Berlin-Klage könnte Finanzverteilung umwerfen

Das Bundesverfassungsgericht verhandelt seit heute darüber, ob das Land Berlin wegen einer extremen Haushaltsnotlage milliardenschwere Sanierungshilfen vom Bund erhalten muss. Nach Ansicht der Richter könnte die Klage eine Neuordnung der gesamten Finanzverteilung in Deutschland zu Folge haben. „Das ist nicht nur eine Sache zwischen Berlin und dem Bund, sondern eine Sache der Republik“, sagte der Vizepräsident des Gerichts, Winfried Hassemer, in Karlsruhe. Auch Richterin Lerke Osterloh machte klar, dass es nicht allein um die Nöte der Hauptstadt gehe, sondern um ein Verteilungsproblem.

Berlin darf nicht zum Armenhaus der Republik“ werden

Gegen massiven Widerstand der Bundesregierung und vieler Länder will das mit 60 Milliarden Euro verschuldete Berlin milliardenschwere Finanzhilfen vor dem Bundesverfassungsgericht einklagen. Die Hauptstadt sei aus eigener Kraft nicht in der Lage, sich aus ihrer extremen Haushaltsnotlage zu befreien, sagte Berlins Regierender Bürgermeister Klaus Wowereit zu Beginn der mündlichen Verhandlung. Laut Wowereit sind zwei historische Gründe entscheidend für die Überschuldung Berlins: Der Zweite Weltkrieg und die Teilung Deutschlands und Berlins. Ohne diese Ereignisse wäre Berlin das wirtschaftliche Zentrum des Staates.

Abschließend appellierte Wowereit an die Richter: „Wir können nicht zulassen, dass Berlin zum Armenhaus der Republik wird.“ Unmittelbar vor Beginn der Verhandlung hatte Finanzsenator Thilo Sarrazin den Bund aufgefordert, die Zinsen auf die Schulden zu übernehmen, die Berlin dauerhaft nicht bedienen könne. Das würde den Stadtstaat um 30 Milliarden Euro entlasten.

„Bund an der Grenze zur Selbstgefährdung“

Als Vertreterin der Bundesregierung wies die Parlamentarische Staatssekretärin im Finanzministerium, Barbara Hendricks, die Forderungen vor Gericht entschieden zurück: „Der Bund ist bereits an der Grenze zur Selbstgefährdung angelangt.“ Die Hauptstadt müsse noch mehr sparen und Ausgaben kürzen. Berlin sei bei der Neuverhandlung des Länderfinanzausgleichs nach der Wiedervereinigung „keineswegs über den Tisch gezogen worden“. Mit den Ergebnissen „waren letztlich alle zufrieden, auch Berlin“.

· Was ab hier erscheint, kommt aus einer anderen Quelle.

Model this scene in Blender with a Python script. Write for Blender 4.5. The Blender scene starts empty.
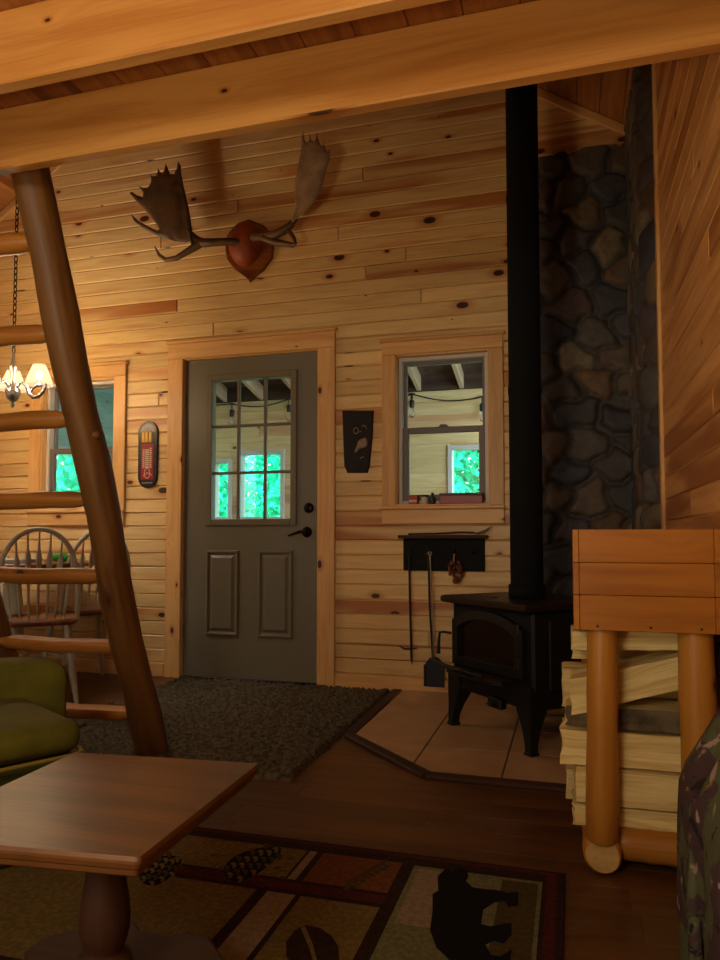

Bedingung: Eigene Sparbemühungen gescheitert

Das Grundgesetz sieht in Artikel 107 ausnahmsweise Finanzierungshilfen für Bundesländer in Haushaltsnöten vor. Eine Voraussetzung ist jedoch, dass das entsprechende Land bereits erfolglos erhebliche Anstrengungen zur Sanierung seiner Lage gemacht hat.

Das Urteil wird im Herbst erwartet. Bereits 1992 hatte das Gericht den Bund zu Sanierungshilfen für das Saarland und Bremen verpflichtet, die dann zwischen 1999 und 2004 gezahlt wurden.